Decreto ‘del fare’, il primo passo

Segreteria, slider

Il mio intervento su Il resto del Carlino del 19 agosto 2013.

Il deflagrare politico e mediatico della vicenda giudiziaria di Berlusconi rischia di ‘oscurare’ due importanti traguardi del Governo Letta: la conversione in legge dei decreti ‘del fare’ e ‘lavoro’, approvati alla Camera in via definitiva la scorsa settimana. Si tratta di due provvedimenti che, pur con esigue risorse a disposizione, segnano punti concreti a favore dell’impervia operazione di aggancio della crescita per il nostro Paese. Vi sono contenute misure, per quanto parziali, in controtendenza rispetto ad una deriva del Paese, non ancora arrestata, figlia di un mix di fragilità strutturali intrecciate a una gravissima crisi economica tale da spingerci fino alla recessione, che troppo a lungo ci ha visto inermi, col rischio di svegliarci un giorno illuminati da una pallida alba greca. Non è mia intenzione stilare qui l’elenco dei contenuti dei due provvedimenti né sovradimensionarne la portata: sono solo un primo parziale passo concreto che prova ad invertire la spirale negativa, altri dieci ce ne saranno da fare.
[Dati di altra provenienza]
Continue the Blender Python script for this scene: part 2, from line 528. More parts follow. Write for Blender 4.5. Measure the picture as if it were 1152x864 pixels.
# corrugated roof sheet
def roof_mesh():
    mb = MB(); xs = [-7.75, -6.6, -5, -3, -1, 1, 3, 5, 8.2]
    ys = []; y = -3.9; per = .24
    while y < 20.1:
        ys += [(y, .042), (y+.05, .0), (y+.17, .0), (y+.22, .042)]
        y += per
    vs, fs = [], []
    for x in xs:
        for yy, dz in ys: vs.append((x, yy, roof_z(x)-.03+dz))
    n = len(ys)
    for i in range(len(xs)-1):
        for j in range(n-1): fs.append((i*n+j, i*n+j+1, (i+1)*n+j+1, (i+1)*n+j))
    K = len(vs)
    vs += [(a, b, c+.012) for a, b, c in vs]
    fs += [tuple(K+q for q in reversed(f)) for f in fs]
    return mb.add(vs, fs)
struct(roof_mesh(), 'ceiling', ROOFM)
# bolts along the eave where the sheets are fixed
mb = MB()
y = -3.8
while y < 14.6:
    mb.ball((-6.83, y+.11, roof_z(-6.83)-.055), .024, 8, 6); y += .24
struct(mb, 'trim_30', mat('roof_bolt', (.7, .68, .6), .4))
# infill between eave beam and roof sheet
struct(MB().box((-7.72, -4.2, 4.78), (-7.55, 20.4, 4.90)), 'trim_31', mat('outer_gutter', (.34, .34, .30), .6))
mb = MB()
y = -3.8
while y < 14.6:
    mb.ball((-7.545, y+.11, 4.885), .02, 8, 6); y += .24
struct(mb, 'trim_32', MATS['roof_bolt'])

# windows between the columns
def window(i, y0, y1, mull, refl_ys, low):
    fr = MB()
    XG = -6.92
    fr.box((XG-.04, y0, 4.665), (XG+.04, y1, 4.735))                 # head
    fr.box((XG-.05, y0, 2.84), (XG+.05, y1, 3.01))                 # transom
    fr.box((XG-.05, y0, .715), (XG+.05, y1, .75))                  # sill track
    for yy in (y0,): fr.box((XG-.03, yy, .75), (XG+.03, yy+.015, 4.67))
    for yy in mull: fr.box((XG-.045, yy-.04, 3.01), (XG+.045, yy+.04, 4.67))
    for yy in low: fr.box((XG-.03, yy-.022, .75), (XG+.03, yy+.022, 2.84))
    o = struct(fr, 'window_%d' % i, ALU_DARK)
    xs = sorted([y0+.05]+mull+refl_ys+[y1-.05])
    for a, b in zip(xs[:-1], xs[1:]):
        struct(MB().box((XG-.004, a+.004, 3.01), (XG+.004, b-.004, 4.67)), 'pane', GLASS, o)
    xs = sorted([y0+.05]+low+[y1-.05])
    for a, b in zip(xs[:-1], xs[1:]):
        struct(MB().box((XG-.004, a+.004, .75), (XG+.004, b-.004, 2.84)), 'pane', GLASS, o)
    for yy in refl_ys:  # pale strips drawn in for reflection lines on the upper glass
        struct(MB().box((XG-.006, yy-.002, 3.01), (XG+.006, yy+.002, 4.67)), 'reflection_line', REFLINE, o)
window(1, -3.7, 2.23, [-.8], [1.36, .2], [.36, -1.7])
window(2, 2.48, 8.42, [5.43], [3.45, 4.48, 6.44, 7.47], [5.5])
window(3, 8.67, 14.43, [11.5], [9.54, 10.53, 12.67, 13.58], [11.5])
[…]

Tra le tante misure approvate, penò, credo valga la pena segnalarne alcune che mi paiono particolarmente qualificanti: lo sblocco di altri 205 miliardi di pagamenti di debiti contratti nei confronti delle imprese da parte delle pubbliche amministrazioni, un passaggio indispensabile per reintrodurre liquidità e rimettere in moto l’economia; gli incentivi a nuove assunzioni attraverso gli sgravi contributivi per le imprese che assumono con contratti a tempo indeterminato giovani tra i 18 e i 29 anni; l’istituzione di un fondo per permettere alle amministrazioni di finanziare tirocini formativi; la semplificazione di alcune procedure, come ad esempio l’obbligo della pubblica amministrazione di indennizzare i cittadini in caso di ritardo nella conclusione di un procedimento amministrativo.

Questi e tanti altri ancora, tra i quali mi pare giusto segnalarne uno particolarmente simbolico: il tetto nelle retribuzioni e il taglio del 25% dello stipendio dei manager pubblici. Una misura che incide poco rispetto al contenimento della spesa pubblico, ma un segnale importante in direzione dell’equità. Enrico Letta si sta muovendo all’interno di un quadro economico e politico strettissimo, per non dire angusto. Il tema non è indire ogni giorno un referendum sul Governo Letta in sé, per ripeterci che non è il governo che avremmo voluto, ma incalzarlo e misurarlo ogni giorno sul fare, guardando alla prospettiva: attuare quelle riforme indispensabili per mettere davvero in sicurezza il Paese e portarlo successivamente alle urne con una nuova legge elettorale, legge che metto ai primissimi posti dell’agenda di settembre. Al di fuori quindi di questo ruolo stringente di servizio, il governo non avrebbe senso e potrebbe chiudere i battenti oggi stesso.

Penso sia importante mettere ora sotto i riflettori i risultati, quando ci sono, rivendicando senza timidezze che ‘Si può fare‘, che le cose possono cambiare, che c’è una coerenza politica non solo possibile ma concretamente agita. Ancora una volta, drammaticamente, il tema serio della giustizia rischia di rimanere politicamente’sequestrato’ dalla vicenda di una sola persona, mentre va definitivamente ‘dissequestrato’per tornare a parlare e quindi cambiare le condizioni gravi e non più tollerabili in cui versa il funzionamento dell’amministrazione della giustizia, per milioni di italiani.